After conducting detailed testing and analysis of the water quality changes following the renovation of the resort's wastewater treatment station, a series of key data were obtained, as shown in Table 3. These data clearly demonstrate the significant achievements of the renovated station in removing organics, NH₃-N, and residual chlorine.

4.1 COD Removal
Regarding COD removal, a removal rate of 72.46% indicates significant progress in the degradation of organic matter by the treatment station. This is attributed to the optimization of the wastewater treatment process during the renovation, allowing organic pollutants to be decomposed and removed more effectively, thereby significantly reducing the COD content in the effluent.

4.2 BOD₅ Removal
The BOD₅ removal rate is as high as 92.10%, further demonstrating the excellent performance of the renovated station in organic matter removal. A high BOD₅ removal rate means the content of biodegradable organic matter in the effluent is greatly reduced, which is significant for protecting the water environment and preventing eutrophication.

4.3 NH₃-N Removal
Regarding NH₃-N removal, a removal rate of 60.87% also shows the high efficiency of the renovated station.
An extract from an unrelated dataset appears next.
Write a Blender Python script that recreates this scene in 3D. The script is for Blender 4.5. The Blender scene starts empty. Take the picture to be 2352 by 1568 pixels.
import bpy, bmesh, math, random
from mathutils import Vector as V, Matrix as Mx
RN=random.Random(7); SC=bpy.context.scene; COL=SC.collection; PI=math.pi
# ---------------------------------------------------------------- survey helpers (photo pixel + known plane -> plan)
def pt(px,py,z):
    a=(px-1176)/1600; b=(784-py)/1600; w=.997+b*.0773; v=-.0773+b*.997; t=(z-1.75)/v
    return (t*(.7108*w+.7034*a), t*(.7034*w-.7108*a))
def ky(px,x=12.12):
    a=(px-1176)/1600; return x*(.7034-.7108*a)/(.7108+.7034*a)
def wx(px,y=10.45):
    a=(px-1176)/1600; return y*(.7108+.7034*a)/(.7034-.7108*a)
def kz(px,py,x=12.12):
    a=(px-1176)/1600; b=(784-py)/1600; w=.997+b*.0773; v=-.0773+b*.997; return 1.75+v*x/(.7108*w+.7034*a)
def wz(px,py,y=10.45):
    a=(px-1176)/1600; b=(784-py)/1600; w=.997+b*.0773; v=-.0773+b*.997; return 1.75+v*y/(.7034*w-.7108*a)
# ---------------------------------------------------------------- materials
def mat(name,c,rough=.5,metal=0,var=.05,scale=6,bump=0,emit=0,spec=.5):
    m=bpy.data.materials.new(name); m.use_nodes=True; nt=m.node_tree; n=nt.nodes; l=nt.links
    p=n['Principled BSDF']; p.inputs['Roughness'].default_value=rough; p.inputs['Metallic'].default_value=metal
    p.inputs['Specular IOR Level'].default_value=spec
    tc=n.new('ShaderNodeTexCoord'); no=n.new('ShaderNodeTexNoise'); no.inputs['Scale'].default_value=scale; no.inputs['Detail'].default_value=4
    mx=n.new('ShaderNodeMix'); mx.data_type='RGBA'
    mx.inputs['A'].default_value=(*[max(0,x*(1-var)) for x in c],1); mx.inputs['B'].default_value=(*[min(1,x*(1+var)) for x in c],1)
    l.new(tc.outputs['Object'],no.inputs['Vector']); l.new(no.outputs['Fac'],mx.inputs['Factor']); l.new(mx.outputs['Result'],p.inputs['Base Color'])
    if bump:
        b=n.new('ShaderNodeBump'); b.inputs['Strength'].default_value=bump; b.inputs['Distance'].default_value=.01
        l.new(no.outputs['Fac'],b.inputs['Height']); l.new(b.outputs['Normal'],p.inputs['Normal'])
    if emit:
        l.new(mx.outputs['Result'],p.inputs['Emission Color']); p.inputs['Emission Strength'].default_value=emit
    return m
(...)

NH₃-N is an important indicator of water eutrophication. A high removal rate indicates effective control of NH₃-N content in the effluent, helping to reduce the risk of eutrophication.

4.4 Total Residual Chlorine Removal
Chlorine is a commonly used disinfectant in wastewater treatment processes, but excessive residual chlorine may pose potential risks to the water environment. The removal rate for total residual chlorine by the renovated station's treatment process is 81.74%, indicating that through the station's efficient treatment, the residual chlorine content in the effluent is effectively controlled, ensuring the safety of the effluent quality.

5. Conclusion

A comprehensive analysis before the renovation of the resort's wastewater treatment station revealed that, despite reasonable process design, it had essentially lost its treatment capacity due to factors such as insufficient tank capacity, fluctuations in water quality and quantity, aging equipment and uneven aeration, and poor management. To ensure the effluent meets the primary standard (second period) values of DB 44/26-2001, the resort's wastewater treatment station underwent an upgrade and renovation. This involved strengthening water quality and quantity regulation, updating aging equipment, optimizing operational management, and employing comprehensive strategies to restore the stable operation of the treatment station. This provides solid environmental support for the sustainable development of resorts in China.